Second, the plant has unique manufacturing capabilities. Unlike in America where flooring is rotary hardwood, Cambodia produces sawn and sliced-faced products, which to the end consumer has the look of solid wood with the benefits of an engineered structure. 

“They are manufacturing hardwood that we just can’t make in America,” Carson said. This includes sliced and sawn face visuals in long lengths, all of which are in high demand. “Plus these products are fully duty and tariff-free.” 

The Cambodia plant will run at a rate of 60 million s.f. of capacity by the end of 2020.

The company planned expansions to the Cambodian plant even during its negotiations to purchase it. By the time the acquisition was completed, AHF had purchased land next door to double the size of the plant along with equipment. “If it didn’t work out, we would wind up owning a plot of land in Cambodia,” Carson said.

Today, AHF is the only American-owned company manufacturing in Cambodia. Most manufacturers there are Chinese owned who are looking to avoid the tariff situation. 

In the United States, distribution was another area that required improvement. Historically, the company had just one warehouse in Dickson, Tenn., which meant product had to be shipped from all the plants and then shipped back out to the rest of the country.

“It was a lot of excess freight and movement in there,” Carson said. “We’ve added warehousing at a number of our plants so that the product made in the plants can be shipped from the plants.”

The team also took a close look at manufacturing. At the Beverly, W.V., hardwood plant, which celebrates 30 years this year, Plant Manager Blaine Emery has helped transform how the company is approaching its business. A true advocate for sustainable forestry, he owns a 40-acre tract of timber in Virginia. 

“We used to have all of our lumber purchasing centralized, so as a plant manager, I wasn’t involved in purchasing a lumber at all. Now, for AHF, I’m responsible for all the lumber purchasing comes in.
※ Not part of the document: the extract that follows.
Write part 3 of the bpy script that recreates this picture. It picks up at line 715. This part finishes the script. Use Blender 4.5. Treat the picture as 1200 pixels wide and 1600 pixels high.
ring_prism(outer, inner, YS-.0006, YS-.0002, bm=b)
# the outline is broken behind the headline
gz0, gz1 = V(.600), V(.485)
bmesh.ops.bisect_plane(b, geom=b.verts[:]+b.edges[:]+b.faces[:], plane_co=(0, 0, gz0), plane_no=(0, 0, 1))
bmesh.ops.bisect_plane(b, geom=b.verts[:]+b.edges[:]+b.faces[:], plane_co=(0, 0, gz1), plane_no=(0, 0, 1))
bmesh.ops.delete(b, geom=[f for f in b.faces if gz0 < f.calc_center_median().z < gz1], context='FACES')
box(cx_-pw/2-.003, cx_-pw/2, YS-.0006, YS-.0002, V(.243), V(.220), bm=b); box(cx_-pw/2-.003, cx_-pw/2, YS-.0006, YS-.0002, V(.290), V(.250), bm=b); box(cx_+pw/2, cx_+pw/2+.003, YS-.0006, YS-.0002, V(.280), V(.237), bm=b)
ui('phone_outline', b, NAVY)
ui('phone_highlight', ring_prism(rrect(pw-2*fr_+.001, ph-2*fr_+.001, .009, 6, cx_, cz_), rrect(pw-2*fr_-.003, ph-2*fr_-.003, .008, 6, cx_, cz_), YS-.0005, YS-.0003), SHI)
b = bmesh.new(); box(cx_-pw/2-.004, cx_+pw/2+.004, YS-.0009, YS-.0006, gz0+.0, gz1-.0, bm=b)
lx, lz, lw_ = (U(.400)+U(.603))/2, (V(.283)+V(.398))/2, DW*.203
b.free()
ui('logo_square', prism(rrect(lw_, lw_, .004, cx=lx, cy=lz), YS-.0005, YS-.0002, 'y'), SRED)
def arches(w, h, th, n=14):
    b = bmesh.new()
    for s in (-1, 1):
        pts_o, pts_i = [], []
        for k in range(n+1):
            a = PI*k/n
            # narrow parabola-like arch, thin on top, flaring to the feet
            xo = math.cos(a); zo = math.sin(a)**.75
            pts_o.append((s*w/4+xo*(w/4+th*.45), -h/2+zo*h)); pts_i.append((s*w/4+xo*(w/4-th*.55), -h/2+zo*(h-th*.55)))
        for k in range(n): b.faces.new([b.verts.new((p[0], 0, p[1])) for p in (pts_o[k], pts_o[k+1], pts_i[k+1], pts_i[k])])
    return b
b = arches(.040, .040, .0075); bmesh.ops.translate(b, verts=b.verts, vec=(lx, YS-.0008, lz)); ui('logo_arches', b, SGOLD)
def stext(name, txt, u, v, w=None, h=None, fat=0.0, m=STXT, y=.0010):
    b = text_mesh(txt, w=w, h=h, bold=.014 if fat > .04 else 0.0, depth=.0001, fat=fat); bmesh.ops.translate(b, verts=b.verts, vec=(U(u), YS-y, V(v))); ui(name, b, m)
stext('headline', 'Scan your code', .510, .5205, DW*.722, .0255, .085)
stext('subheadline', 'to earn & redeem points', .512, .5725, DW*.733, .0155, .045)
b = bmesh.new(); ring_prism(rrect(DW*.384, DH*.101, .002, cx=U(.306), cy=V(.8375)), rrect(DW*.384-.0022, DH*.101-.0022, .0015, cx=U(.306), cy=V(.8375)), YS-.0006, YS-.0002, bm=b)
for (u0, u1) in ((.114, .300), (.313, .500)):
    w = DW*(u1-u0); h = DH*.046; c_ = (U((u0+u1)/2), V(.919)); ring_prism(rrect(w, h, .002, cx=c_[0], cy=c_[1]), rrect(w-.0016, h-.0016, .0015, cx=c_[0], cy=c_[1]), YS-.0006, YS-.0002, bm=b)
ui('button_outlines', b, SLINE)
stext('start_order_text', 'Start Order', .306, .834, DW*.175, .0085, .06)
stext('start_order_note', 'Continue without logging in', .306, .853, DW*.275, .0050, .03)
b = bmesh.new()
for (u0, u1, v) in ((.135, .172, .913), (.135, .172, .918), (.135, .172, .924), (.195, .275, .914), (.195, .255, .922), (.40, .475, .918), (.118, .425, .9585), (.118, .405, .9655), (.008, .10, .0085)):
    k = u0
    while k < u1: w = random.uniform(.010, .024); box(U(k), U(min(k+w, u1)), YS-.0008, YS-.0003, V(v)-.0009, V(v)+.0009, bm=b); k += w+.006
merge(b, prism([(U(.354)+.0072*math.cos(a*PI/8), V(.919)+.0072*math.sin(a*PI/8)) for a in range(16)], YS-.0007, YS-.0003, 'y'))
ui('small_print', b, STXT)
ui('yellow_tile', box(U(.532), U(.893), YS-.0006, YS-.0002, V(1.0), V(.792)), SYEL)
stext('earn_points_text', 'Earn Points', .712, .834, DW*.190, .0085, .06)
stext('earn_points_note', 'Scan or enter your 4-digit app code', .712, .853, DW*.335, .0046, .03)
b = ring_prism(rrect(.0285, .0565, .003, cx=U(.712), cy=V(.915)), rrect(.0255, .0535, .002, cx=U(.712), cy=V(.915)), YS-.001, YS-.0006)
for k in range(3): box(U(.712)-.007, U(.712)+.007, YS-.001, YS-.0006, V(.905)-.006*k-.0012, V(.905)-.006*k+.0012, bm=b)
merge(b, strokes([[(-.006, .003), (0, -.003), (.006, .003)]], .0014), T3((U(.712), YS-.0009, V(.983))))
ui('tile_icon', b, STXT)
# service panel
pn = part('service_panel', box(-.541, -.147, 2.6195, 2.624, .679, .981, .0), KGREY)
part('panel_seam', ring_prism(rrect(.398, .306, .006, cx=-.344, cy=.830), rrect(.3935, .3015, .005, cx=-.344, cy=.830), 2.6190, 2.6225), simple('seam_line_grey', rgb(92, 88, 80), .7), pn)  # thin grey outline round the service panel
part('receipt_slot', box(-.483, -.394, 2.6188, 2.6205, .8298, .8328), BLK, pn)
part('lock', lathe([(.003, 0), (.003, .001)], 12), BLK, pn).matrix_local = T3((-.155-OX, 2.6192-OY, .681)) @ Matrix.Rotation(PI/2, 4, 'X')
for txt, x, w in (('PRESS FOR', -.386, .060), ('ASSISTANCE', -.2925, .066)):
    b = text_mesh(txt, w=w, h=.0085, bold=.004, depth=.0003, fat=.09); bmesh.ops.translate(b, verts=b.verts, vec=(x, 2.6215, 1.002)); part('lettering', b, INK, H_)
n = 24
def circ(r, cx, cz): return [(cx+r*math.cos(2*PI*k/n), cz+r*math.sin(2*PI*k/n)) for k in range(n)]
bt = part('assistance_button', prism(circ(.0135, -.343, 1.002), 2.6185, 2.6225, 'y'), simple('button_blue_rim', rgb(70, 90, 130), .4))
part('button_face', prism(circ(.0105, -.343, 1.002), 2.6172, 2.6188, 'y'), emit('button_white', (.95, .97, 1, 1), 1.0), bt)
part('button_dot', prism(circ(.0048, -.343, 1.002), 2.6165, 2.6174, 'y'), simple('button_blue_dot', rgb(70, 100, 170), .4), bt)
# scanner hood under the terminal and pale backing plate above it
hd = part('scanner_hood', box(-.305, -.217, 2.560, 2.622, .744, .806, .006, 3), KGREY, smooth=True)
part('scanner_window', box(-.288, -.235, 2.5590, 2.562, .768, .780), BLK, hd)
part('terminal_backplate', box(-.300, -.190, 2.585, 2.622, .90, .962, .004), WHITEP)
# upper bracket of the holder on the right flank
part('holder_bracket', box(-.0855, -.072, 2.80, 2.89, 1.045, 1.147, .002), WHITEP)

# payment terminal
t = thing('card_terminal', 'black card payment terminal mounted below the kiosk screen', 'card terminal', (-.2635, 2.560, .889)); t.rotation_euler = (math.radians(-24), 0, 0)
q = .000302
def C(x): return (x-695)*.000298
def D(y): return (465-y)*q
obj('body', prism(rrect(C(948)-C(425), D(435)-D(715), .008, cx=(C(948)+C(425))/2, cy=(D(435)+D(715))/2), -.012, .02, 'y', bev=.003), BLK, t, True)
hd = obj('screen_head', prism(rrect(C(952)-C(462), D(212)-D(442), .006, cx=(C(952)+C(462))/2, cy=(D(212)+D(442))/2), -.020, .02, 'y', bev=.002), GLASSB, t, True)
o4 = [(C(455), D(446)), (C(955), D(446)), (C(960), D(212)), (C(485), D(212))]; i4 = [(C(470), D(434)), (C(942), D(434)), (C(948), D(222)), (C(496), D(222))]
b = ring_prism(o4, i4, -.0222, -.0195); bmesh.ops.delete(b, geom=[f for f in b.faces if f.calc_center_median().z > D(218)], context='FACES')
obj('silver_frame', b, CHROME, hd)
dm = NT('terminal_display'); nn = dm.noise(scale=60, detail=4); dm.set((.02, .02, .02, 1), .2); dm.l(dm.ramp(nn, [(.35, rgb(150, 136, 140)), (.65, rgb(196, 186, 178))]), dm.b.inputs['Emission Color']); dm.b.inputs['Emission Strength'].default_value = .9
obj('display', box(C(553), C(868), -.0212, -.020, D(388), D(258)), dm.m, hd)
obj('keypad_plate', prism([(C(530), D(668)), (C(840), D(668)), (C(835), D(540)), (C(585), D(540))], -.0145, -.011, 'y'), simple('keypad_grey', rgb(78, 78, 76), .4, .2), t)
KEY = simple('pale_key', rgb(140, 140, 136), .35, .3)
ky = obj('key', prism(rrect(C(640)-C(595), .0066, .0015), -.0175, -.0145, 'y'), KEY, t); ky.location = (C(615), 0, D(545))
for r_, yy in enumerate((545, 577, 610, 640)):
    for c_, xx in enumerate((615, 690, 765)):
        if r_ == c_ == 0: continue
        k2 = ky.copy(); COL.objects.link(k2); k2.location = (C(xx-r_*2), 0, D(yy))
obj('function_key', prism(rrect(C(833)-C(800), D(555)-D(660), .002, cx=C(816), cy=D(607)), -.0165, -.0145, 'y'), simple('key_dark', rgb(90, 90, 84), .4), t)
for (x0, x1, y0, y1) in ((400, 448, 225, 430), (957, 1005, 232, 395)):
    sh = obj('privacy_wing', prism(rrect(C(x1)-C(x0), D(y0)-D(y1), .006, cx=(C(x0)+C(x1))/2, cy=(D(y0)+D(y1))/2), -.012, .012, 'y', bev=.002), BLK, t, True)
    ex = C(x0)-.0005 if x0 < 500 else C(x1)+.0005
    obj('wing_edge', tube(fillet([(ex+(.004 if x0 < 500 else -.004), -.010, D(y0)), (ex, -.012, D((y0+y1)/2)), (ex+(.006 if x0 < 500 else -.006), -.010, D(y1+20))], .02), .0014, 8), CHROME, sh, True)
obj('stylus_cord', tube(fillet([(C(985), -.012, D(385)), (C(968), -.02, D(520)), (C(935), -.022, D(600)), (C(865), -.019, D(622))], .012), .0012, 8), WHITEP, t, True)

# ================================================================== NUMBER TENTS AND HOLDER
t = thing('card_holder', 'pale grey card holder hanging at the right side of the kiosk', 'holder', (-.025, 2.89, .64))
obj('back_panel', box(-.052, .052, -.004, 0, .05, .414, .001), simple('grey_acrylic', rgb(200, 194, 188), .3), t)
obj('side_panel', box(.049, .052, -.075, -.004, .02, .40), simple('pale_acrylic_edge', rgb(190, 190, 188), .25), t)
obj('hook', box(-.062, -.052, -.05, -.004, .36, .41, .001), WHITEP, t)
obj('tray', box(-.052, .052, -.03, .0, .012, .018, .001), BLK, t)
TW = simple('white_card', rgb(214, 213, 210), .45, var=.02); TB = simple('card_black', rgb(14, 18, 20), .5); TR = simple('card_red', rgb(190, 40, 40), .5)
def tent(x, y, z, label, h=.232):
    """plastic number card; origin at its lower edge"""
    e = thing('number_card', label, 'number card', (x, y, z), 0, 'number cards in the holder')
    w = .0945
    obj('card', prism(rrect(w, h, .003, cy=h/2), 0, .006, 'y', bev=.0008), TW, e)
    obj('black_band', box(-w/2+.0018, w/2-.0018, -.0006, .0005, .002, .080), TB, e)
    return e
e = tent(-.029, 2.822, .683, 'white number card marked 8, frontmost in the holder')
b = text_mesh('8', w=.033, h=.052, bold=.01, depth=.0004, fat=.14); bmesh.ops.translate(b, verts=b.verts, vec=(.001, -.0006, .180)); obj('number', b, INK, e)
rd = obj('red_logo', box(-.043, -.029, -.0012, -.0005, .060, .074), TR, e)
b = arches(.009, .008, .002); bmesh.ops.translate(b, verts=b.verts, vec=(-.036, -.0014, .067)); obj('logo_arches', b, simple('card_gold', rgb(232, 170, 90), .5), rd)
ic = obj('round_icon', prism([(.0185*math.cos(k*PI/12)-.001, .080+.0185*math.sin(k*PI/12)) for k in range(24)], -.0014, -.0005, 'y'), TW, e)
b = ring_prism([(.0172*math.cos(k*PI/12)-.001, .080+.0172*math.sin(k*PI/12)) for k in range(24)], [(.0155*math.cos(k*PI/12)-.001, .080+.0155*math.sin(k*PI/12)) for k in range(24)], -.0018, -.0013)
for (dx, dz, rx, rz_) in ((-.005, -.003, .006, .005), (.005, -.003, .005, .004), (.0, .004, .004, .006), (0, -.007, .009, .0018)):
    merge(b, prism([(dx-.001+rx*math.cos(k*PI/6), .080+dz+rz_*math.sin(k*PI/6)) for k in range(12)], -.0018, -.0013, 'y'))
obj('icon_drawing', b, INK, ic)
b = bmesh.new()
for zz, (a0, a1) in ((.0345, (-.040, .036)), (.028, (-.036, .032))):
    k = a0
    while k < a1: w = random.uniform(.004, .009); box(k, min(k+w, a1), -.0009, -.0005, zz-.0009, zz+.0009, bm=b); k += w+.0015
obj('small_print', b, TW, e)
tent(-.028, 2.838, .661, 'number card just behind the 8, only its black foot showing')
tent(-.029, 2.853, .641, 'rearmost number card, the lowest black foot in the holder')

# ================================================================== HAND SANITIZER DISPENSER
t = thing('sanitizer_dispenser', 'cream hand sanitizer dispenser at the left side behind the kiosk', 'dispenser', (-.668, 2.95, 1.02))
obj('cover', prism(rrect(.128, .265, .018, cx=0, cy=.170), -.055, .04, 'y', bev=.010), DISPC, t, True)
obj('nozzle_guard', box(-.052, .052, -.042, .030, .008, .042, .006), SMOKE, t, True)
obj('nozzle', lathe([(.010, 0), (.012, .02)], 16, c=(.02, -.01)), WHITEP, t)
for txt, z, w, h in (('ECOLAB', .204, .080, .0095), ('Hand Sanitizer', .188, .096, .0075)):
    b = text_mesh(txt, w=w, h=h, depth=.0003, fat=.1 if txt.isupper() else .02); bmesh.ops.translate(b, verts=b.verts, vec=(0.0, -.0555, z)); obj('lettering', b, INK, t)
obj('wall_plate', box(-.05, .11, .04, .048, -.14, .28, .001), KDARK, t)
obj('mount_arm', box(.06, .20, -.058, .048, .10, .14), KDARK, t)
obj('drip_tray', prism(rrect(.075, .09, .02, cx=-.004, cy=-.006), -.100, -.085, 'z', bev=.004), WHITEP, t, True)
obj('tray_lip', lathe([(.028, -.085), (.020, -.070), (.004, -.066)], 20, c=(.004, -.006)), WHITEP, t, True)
What that has done is allowed me to get to know and build relationships with my lumber suppliers predominantly in the Appalachian region, near our West Virginia plant.” 

By getting to know the businesses that take care of AHF, Emery said he can better build relationships and get involved in like backward integration. “As the biggest consumer of timber in the state, it’s important that we know where it’s coming from and how it’s managed,” he added. 

The company also added product development at the local plants, which combines insight from what customers want to what the plant is able to product, hastening the speed that products can go to market. 

“We’re doing more collaboration with partners than ever,” said Wendy Booker, vice president, marketing and product development. “We’re offering regional designs, 25 to 50% reduction in launch timelines, fast color modifications to guarantee satisfaction, responsiveness to geographic preferences on structures on consumer-oriented messaging.”

At the end of the day, by connecting production, marketing and the customer, better products are produced. 

“You can run a business as selling what you make, as opposed to looking at the world from the eyes of the customer downstream saying, I want to make what the customers want. It’s not typical for a plant to go look on the other side and say, what is the market? What are the trends in the market?”